Your task is to write out the complete listing exactly as it is shown.

BEGIN

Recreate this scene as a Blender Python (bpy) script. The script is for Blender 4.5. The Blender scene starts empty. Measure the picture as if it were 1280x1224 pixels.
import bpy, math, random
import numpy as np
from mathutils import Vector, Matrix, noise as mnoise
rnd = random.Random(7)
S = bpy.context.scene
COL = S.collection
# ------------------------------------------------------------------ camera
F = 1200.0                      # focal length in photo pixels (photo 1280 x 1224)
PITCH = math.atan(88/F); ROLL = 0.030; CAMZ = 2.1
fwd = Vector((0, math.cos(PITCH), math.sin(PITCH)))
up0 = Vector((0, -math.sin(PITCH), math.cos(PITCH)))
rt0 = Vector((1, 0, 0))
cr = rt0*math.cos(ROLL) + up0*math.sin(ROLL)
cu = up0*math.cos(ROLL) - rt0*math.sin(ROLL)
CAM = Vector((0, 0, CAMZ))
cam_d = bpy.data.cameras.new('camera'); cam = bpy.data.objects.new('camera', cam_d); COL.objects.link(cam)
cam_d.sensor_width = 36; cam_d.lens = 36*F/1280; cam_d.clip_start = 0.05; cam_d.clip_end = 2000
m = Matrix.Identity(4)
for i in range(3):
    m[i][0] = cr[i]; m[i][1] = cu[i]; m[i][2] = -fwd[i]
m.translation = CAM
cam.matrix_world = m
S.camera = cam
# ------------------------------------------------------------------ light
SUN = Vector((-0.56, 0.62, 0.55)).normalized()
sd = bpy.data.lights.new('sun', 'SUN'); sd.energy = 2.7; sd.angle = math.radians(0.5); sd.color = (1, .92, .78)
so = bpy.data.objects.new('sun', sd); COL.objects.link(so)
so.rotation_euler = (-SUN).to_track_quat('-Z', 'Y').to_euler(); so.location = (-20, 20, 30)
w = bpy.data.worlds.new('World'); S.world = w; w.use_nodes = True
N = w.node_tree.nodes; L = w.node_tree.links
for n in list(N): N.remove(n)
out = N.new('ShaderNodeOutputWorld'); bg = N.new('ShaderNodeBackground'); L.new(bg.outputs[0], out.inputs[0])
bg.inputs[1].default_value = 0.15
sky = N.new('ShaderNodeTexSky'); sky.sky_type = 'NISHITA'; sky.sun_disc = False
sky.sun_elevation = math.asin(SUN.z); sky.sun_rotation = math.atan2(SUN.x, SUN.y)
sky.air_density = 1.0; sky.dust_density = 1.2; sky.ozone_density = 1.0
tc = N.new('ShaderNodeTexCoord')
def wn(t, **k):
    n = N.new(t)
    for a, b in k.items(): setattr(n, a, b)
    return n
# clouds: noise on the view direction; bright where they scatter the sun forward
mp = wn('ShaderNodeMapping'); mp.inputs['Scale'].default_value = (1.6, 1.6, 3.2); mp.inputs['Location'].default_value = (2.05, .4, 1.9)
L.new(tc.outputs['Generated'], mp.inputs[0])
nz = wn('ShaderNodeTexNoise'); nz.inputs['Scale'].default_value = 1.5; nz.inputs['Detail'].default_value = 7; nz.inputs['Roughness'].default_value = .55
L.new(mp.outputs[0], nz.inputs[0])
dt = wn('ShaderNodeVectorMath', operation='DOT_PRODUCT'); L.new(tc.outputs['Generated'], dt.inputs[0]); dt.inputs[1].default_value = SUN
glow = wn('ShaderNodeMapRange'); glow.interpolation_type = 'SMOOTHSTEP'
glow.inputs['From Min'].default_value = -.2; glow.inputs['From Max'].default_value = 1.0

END

▸ Answer for the task:
Recreate this scene as a Blender Python (bpy) script. The script is for Blender 4.5. The Blender scene starts empty. Measure the picture as if it were 1280x1224 pixels.
import bpy, math, random
import numpy as np
from mathutils import Vector, Matrix, noise as mnoise
rnd = random.Random(7)
S = bpy.context.scene
COL = S.collection
# ------------------------------------------------------------------ camera
F = 1200.0                      # focal length in photo pixels (photo 1280 x 1224)
PITCH = math.atan(88/F); ROLL = 0.030; CAMZ = 2.1
fwd = Vector((0, math.cos(PITCH), math.sin(PITCH)))
up0 = Vector((0, -math.sin(PITCH), math.cos(PITCH)))
rt0 = Vector((1, 0, 0))
cr = rt0*math.cos(ROLL) + up0*math.sin(ROLL)
cu = up0*math.cos(ROLL) - rt0*math.sin(ROLL)
CAM = Vector((0, 0, CAMZ))
cam_d = bpy.data.cameras.new('camera'); cam = bpy.data.objects.new('camera', cam_d); COL.objects.link(cam)
cam_d.sensor_width = 36; cam_d.lens = 36*F/1280; cam_d.clip_start = 0.05; cam_d.clip_end = 2000
m = Matrix.Identity(4)
for i in range(3):
    m[i][0] = cr[i]; m[i][1] = cu[i]; m[i][2] = -fwd[i]
m.translation = CAM
cam.matrix_world = m
S.camera = cam
# ------------------------------------------------------------------ light
SUN = Vector((-0.56, 0.62, 0.55)).normalized()
sd = bpy.data.lights.new('sun', 'SUN'); sd.energy = 2.7; sd.angle = math.radians(0.5); sd.color = (1, .92, .78)
so = bpy.data.objects.new('sun', sd); COL.objects.link(so)
so.rotation_euler = (-SUN).to_track_quat('-Z', 'Y').to_euler(); so.location = (-20, 20, 30)
w = bpy.data.worlds.new('World'); S.world = w; w.use_nodes = True
N = w.node_tree.nodes; L = w.node_tree.links
for n in list(N): N.remove(n)
out = N.new('ShaderNodeOutputWorld'); bg = N.new('ShaderNodeBackground'); L.new(bg.outputs[0], out.inputs[0])
bg.inputs[1].default_value = 0.15
sky = N.new('ShaderNodeTexSky'); sky.sky_type = 'NISHITA'; sky.sun_disc = False
sky.sun_elevation = math.asin(SUN.z); sky.sun_rotation = math.atan2(SUN.x, SUN.y)
sky.air_density = 1.0; sky.dust_density = 1.2; sky.ozone_density = 1.0
tc = N.new('ShaderNodeTexCoord')
def wn(t, **k):
    n = N.new(t)
    for a, b in k.items(): setattr(n, a, b)
    return n
# clouds: noise on the view direction; bright where they scatter the sun forward
mp = wn('ShaderNodeMapping'); mp.inputs['Scale'].default_value = (1.6, 1.6, 3.2); mp.inputs['Location'].default_value = (2.05, .4, 1.9)
L.new(tc.outputs['Generated'], mp.inputs[0])
nz = wn('ShaderNodeTexNoise'); nz.inputs['Scale'].default_value = 1.5; nz.inputs['Detail'].default_value = 7; nz.inputs['Roughness'].default_value = .55
L.new(mp.outputs[0], nz.inputs[0])
dt = wn('ShaderNodeVectorMath', operation='DOT_PRODUCT'); L.new(tc.outputs['Generated'], dt.inputs[0]); dt.inputs[1].default_value = SUN
glow = wn('ShaderNodeMapRange'); glow.interpolation_type = 'SMOOTHSTEP'
glow.inputs['From Min'].default_value = -.2; glow.inputs['From Max'].default_value = 1.0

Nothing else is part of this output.